--- EXTRACTED DATA ---
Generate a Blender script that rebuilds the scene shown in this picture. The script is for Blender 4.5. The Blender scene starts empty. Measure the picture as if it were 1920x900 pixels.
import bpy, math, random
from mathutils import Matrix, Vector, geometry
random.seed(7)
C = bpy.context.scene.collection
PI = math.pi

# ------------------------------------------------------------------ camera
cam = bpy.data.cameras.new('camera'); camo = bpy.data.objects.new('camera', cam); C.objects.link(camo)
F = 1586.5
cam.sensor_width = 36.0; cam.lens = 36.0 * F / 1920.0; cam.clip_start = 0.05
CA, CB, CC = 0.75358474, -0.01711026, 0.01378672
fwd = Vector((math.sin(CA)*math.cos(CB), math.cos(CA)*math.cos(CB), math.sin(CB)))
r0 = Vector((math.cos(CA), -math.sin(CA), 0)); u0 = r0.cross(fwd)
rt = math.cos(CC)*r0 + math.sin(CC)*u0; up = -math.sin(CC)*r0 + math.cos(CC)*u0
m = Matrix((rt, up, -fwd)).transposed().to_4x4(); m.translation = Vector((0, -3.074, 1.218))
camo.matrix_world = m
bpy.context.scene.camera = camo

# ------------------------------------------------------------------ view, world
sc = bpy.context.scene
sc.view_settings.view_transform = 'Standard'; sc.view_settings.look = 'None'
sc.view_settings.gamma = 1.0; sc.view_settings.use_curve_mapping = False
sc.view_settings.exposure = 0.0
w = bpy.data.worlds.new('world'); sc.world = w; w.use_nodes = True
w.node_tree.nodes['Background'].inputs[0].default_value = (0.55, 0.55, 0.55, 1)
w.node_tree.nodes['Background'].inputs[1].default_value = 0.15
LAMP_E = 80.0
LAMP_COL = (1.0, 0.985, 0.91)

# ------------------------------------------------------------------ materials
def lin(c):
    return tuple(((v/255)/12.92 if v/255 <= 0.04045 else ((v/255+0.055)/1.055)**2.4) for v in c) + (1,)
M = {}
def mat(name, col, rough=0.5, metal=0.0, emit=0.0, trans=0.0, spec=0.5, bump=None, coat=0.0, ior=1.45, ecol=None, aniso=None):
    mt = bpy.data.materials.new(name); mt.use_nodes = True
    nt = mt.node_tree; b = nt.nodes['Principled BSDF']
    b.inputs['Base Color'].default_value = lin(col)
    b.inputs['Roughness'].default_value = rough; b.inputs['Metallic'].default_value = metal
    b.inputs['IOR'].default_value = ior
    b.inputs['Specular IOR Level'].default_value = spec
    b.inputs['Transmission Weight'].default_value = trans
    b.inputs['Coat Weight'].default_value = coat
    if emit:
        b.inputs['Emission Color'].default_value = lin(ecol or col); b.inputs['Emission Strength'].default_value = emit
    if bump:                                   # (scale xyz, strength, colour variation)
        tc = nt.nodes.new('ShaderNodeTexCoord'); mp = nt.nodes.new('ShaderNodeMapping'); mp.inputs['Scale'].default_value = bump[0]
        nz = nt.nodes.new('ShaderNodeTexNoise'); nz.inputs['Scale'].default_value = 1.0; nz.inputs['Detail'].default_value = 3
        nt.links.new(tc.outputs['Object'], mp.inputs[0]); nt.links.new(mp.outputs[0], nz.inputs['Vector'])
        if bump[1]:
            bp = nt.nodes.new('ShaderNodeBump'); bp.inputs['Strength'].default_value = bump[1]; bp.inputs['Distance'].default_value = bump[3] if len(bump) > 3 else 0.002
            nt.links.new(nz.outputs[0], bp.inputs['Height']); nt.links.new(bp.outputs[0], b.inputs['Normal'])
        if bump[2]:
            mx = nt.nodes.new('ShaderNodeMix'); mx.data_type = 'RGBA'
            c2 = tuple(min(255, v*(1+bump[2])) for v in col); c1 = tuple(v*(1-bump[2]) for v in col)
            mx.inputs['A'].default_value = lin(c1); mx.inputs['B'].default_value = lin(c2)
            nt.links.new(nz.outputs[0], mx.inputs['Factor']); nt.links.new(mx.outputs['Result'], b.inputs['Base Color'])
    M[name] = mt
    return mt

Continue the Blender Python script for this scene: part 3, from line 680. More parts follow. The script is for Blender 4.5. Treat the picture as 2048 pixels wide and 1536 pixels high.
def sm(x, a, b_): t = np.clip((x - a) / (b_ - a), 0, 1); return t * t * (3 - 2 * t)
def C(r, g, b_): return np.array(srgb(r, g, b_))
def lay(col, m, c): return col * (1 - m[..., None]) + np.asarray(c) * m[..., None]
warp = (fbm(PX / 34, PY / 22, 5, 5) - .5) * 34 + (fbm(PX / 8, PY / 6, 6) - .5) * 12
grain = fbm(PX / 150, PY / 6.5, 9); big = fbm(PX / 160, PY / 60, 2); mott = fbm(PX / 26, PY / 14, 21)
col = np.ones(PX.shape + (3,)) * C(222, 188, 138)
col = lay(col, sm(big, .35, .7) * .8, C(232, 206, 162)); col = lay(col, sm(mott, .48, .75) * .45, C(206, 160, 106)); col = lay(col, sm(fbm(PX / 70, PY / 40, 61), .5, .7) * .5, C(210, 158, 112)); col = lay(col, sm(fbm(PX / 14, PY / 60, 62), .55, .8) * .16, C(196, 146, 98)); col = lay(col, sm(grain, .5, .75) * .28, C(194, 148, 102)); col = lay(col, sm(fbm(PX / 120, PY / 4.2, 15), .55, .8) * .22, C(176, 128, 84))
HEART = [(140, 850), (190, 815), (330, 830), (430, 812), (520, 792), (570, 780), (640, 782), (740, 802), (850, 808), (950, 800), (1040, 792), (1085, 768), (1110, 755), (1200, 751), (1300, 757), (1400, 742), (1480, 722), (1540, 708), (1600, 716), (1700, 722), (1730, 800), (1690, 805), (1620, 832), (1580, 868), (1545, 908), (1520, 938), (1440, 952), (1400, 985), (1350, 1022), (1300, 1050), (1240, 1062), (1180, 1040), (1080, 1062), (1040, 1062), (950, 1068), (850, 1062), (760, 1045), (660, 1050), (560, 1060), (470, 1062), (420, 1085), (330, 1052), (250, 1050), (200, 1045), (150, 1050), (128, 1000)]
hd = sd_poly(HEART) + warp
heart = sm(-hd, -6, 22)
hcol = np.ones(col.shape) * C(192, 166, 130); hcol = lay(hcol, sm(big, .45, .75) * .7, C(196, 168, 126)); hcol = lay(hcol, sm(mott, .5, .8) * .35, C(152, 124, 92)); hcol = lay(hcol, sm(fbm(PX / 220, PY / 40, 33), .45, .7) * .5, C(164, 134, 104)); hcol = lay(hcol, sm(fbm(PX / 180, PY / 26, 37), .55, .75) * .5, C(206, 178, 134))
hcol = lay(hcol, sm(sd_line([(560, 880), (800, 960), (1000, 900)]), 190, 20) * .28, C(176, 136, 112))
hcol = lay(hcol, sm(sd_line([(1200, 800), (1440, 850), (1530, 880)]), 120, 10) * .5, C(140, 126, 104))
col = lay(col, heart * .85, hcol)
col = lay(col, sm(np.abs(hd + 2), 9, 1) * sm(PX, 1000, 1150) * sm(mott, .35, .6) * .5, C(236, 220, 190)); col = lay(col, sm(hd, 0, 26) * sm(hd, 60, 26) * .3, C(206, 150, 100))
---
**WRITTEN PROBLEM**
Type out the material again exactly as presented.

**SOLUTION FOR THIS PROBLEM**
Generate a Blender script that rebuilds the scene shown in this picture. The script is for Blender 4.5. The Blender scene starts empty. Measure the picture as if it were 1920x900 pixels.
import bpy, math, random
from mathutils import Matrix, Vector, geometry
random.seed(7)
C = bpy.context.scene.collection
PI = math.pi

# ------------------------------------------------------------------ camera
cam = bpy.data.cameras.new('camera'); camo = bpy.data.objects.new('camera', cam); C.objects.link(camo)
F = 1586.5
cam.sensor_width = 36.0; cam.lens = 36.0 * F / 1920.0; cam.clip_start = 0.05
CA, CB, CC = 0.75358474, -0.01711026, 0.01378672
fwd = Vector((math.sin(CA)*math.cos(CB), math.cos(CA)*math.cos(CB), math.sin(CB)))
r0 = Vector((math.cos(CA), -math.sin(CA), 0)); u0 = r0.cross(fwd)
rt = math.cos(CC)*r0 + math.sin(CC)*u0; up = -math.sin(CC)*r0 + math.cos(CC)*u0
m = Matrix((rt, up, -fwd)).transposed().to_4x4(); m.translation = Vector((0, -3.074, 1.218))
camo.matrix_world = m
bpy.context.scene.camera = camo

# ------------------------------------------------------------------ view, world
sc = bpy.context.scene
sc.view_settings.view_transform = 'Standard'; sc.view_settings.look = 'None'
sc.view_settings.gamma = 1.0; sc.view_settings.use_curve_mapping = False
sc.view_settings.exposure = 0.0
w = bpy.data.worlds.new('world'); sc.world = w; w.use_nodes = True
w.node_tree.nodes['Background'].inputs[0].default_value = (0.55, 0.55, 0.55, 1)
w.node_tree.nodes['Background'].inputs[1].default_value = 0.15
LAMP_E = 80.0
LAMP_COL = (1.0, 0.985, 0.91)

# ------------------------------------------------------------------ materials
def lin(c):
    return tuple(((v/255)/12.92 if v/255 <= 0.04045 else ((v/255+0.055)/1.055)**2.4) for v in c) + (1,)
M = {}
def mat(name, col, rough=0.5, metal=0.0, emit=0.0, trans=0.0, spec=0.5, bump=None, coat=0.0, ior=1.45, ecol=None, aniso=None):
    mt = bpy.data.materials.new(name); mt.use_nodes = True
    nt = mt.node_tree; b = nt.nodes['Principled BSDF']
    b.inputs['Base Color'].default_value = lin(col)
    b.inputs['Roughness'].default_value = rough; b.inputs['Metallic'].default_value = metal
    b.inputs['IOR'].default_value = ior
    b.inputs['Specular IOR Level'].default_value = spec
    b.inputs['Transmission Weight'].default_value = trans
    b.inputs['Coat Weight'].default_value = coat
    if emit:
        b.inputs['Emission Color'].default_value = lin(ecol or col); b.inputs['Emission Strength'].default_value = emit
    if bump:                                   # (scale xyz, strength, colour variation)
        tc = nt.nodes.new('ShaderNodeTexCoord'); mp = nt.nodes.new('ShaderNodeMapping'); mp.inputs['Scale'].default_value = bump[0]
        nz = nt.nodes.new('ShaderNodeTexNoise'); nz.inputs['Scale'].default_value = 1.0; nz.inputs['Detail'].default_value = 3
        nt.links.new(tc.outputs['Object'], mp.inputs[0]); nt.links.new(mp.outputs[0], nz.inputs['Vector'])
        if bump[1]:
            bp = nt.nodes.new('ShaderNodeBump'); bp.inputs['Strength'].default_value = bump[1]; bp.inputs['Distance'].default_value = bump[3] if len(bump) > 3 else 0.002
            nt.links.new(nz.outputs[0], bp.inputs['Height']); nt.links.new(bp.outputs[0], b.inputs['Normal'])
        if bump[2]:
            mx = nt.nodes.new('ShaderNodeMix'); mx.data_type = 'RGBA'
            c2 = tuple(min(255, v*(1+bump[2])) for v in col); c1 = tuple(v*(1-bump[2]) for v in col)
            mx.inputs['A'].default_value = lin(c1); mx.inputs['B'].default_value = lin(c2)
            nt.links.new(nz.outputs[0], mx.inputs['Factor']); nt.links.new(mx.outputs['Result'], b.inputs['Base Color'])
    M[name] = mt
    return mt

Continue the Blender Python script for this scene: part 3, from line 680. More parts follow. The script is for Blender 4.5. Treat the picture as 2048 pixels wide and 1536 pixels high.
def sm(x, a, b_): t = np.clip((x - a) / (b_ - a), 0, 1); return t * t * (3 - 2 * t)
def C(r, g, b_): return np.array(srgb(r, g, b_))
def lay(col, m, c): return col * (1 - m[..., None]) + np.asarray(c) * m[..., None]
warp = (fbm(PX / 34, PY / 22, 5, 5) - .5) * 34 + (fbm(PX / 8, PY / 6, 6) - .5) * 12
grain = fbm(PX / 150, PY / 6.5, 9); big = fbm(PX / 160, PY / 60, 2); mott = fbm(PX / 26, PY / 14, 21)
col = np.ones(PX.shape + (3,)) * C(222, 188, 138)
col = lay(col, sm(big, .35, .7) * .8, C(232, 206, 162)); col = lay(col, sm(mott, .48, .75) * .45, C(206, 160, 106)); col = lay(col, sm(fbm(PX / 70, PY / 40, 61), .5, .7) * .5, C(210, 158, 112)); col = lay(col, sm(fbm(PX / 14, PY / 60, 62), .55, .8) * .16, C(196, 146, 98)); col = lay(col, sm(grain, .5, .75) * .28, C(194, 148, 102)); col = lay(col, sm(fbm(PX / 120, PY / 4.2, 15), .55, .8) * .22, C(176, 128, 84))
HEART = [(140, 850), (190, 815), (330, 830), (430, 812), (520, 792), (570, 780), (640, 782), (740, 802), (850, 808), (950, 800), (1040, 792), (1085, 768), (1110, 755), (1200, 751), (1300, 757), (1400, 742), (1480, 722), (1540, 708), (1600, 716), (1700, 722), (1730, 800), (1690, 805), (1620, 832), (1580, 868), (1545, 908), (1520, 938), (1440, 952), (1400, 985), (1350, 1022), (1300, 1050), (1240, 1062), (1180, 1040), (1080, 1062), (1040, 1062), (950, 1068), (850, 1062), (760, 1045), (660, 1050), (560, 1060), (470, 1062), (420, 1085), (330, 1052), (250, 1050), (200, 1045), (150, 1050), (128, 1000)]
hd = sd_poly(HEART) + warp
heart = sm(-hd, -6, 22)
hcol = np.ones(col.shape) * C(192, 166, 130); hcol = lay(hcol, sm(big, .45, .75) * .7, C(196, 168, 126)); hcol = lay(hcol, sm(mott, .5, .8) * .35, C(152, 124, 92)); hcol = lay(hcol, sm(fbm(PX / 220, PY / 40, 33), .45, .7) * .5, C(164, 134, 104)); hcol = lay(hcol, sm(fbm(PX / 180, PY / 26, 37), .55, .75) * .5, C(206, 178, 134))
hcol = lay(hcol, sm(sd_line([(560, 880), (800, 960), (1000, 900)]), 190, 20) * .28, C(176, 136, 112))
hcol = lay(hcol, sm(sd_line([(1200, 800), (1440, 850), (1530, 880)]), 120, 10) * .5, C(140, 126, 104))
col = lay(col, heart * .85, hcol)
col = lay(col, sm(np.abs(hd + 2), 9, 1) * sm(PX, 1000, 1150) * sm(mott, .35, .6) * .5, C(236, 220, 190)); col = lay(col, sm(hd, 0, 26) * sm(hd, 60, 26) * .3, C(206, 150, 100))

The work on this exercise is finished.